The TSP is a daily valued plan which means the value of your account is determined each business day based on the daily share price and the number of shares you hold in each fund.

At the end of each business day, after the stock and bond markets have closed, the total value of the funds' holdings (net of accrued administrative expenses) is divided by the total number of shares outstanding to determine the share price for that day.

Dividends and Capital Gains


Under the Internal Revenue Code, earnings in the TSP and other similar defined contributions plans (e.g., 401(k) plans) are not taxable income, nor is the tax treatment different for interest, dividends, capital gains, or tax-deferred contributions when money is withdrawn from the plan. Therefore, there is no need to report dividends and capital gains separately for tax-deferred accounts.

BlackRock Institutional Trust Company, N.A, which manages the index funds in which the F, C, S, and I Funds are invested, credits interest and dividend income each business day. This income is then reflected in the TSP share prices.

The daily change in TSP share prices reflects all investment income (interest on short-term investments, dividends, capital gains or losses, and securities lending income) net of TSP administrative expenses.

Share Purchases


Contributions from all sources (employee contributions, Agency Automatic (1%) Contributions, and Agency Matching Contributions), as well as loan payments and transfers from other eligible retirement plans, are used to purchase shares in each TSP investment fund based on your contribution allocation.

For example, if your employee contribution each pay period is $100 and you have elected to invest in one TSP fund, $100 will be used to purchase shares in that fund. The calculation is done the same way if you are eligible for Agency Automatic (1%) Contributions and Agency Matching Contributions.

The number of shares purchased by each contribution source is calculated by dividing the contribution ($100 in the above example) by the applicable share price. The number of shares purchased is then rounded to four decimal places.

Share Sales


When you borrow or withdraw from your TSP account, the shares are sold from your account at the applicable share price. The number of shares sold is calculated by dividing the amount required from each fund/source combination by the share price for that fund. The result is rounded to four decimal places.

Fair Value Pricing


On some days, the percentage change in the I Fund share price reported by the TSP can be significantly different from the percentage change reported for the MSCI EAFE (Europe, Australasia, Far East) Index, which the I Fund tracks. These differences usually occur when the investment manager finds it necessary to reprice its EAFE Equity Index Fund, in which the TSP invests, to reflect changes occurring after the close of the foreign markets.

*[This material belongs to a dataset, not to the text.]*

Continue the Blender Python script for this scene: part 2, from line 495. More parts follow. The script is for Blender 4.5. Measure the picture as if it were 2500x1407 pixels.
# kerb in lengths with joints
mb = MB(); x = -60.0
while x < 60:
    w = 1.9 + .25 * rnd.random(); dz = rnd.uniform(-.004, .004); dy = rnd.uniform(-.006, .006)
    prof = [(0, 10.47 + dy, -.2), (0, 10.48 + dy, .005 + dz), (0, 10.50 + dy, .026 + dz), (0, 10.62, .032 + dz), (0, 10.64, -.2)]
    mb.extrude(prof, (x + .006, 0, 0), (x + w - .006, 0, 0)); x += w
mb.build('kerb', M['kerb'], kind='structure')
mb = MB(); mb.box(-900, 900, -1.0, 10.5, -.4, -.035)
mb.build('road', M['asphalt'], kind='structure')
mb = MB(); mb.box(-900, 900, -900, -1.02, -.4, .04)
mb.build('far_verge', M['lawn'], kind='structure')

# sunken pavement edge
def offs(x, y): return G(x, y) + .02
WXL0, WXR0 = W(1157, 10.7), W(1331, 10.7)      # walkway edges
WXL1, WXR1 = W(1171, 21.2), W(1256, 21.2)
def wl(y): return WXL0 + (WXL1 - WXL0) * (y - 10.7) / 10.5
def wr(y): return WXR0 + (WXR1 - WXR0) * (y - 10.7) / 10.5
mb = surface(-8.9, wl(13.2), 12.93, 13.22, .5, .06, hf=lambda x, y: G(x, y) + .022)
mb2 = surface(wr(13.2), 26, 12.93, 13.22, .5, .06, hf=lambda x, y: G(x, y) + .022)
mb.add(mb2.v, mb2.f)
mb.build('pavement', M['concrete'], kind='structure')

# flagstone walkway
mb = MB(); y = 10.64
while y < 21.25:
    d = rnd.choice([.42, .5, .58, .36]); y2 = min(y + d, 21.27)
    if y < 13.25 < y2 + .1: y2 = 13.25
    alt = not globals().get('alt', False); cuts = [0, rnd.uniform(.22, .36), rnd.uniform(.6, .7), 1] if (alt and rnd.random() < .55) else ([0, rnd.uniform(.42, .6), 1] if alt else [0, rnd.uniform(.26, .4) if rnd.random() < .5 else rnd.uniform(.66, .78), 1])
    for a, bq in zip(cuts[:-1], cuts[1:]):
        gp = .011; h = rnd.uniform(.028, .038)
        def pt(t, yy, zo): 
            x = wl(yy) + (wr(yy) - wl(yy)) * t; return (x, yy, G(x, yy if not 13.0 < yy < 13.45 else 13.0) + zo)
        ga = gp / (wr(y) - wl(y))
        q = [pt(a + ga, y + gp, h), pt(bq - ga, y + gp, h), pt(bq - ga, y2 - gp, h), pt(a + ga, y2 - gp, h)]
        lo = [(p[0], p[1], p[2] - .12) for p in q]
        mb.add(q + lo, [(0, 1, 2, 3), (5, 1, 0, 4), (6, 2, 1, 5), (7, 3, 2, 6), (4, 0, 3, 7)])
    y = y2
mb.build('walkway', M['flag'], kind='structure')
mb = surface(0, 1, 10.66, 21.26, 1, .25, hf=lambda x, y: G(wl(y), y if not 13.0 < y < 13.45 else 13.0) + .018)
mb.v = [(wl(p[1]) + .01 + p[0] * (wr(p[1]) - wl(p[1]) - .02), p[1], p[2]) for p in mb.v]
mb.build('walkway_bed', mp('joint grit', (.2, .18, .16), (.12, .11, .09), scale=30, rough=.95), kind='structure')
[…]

This process, known as "fair valuation" or "fair value pricing", occurs when there are U.S. market or currency movements between the time the foreign markets close and 4:00 p.m., Eastern time, when the EAFE Equity Index Fund share prices are determined.

For example, the Far East markets close at 3:00 a.m., Eastern time. If there is a major event afterwards — whether a natural disaster or even a major U.S. market swing that affects the pricing of the stocks in the EAFE Equity Index Fund — without fair value pricing, that event's impact on share pricing would be ignored. That is, the price information from the foreign markets can become "stale", or out of date, by the close of the U.S. markets at 4:00 p.m., Eastern time — a full 13 hours later. On such a day, absent fair value pricing, market timers could buy the I Fund and sell their holdings on the following day in order to benefit from the "stale" pricing. They would accomplish this transaction at the expense of other investors in the fund.

Fair value pricing ensures that traders do not benefit from trading on stale prices. It prevents traders from using events that may have occurred between the close of the foreign market and the close of the U.S. market, which may have affected EAFE Index Fund prices, to achieve an unfair trading and profit advantage at the expense of long-term shareholders.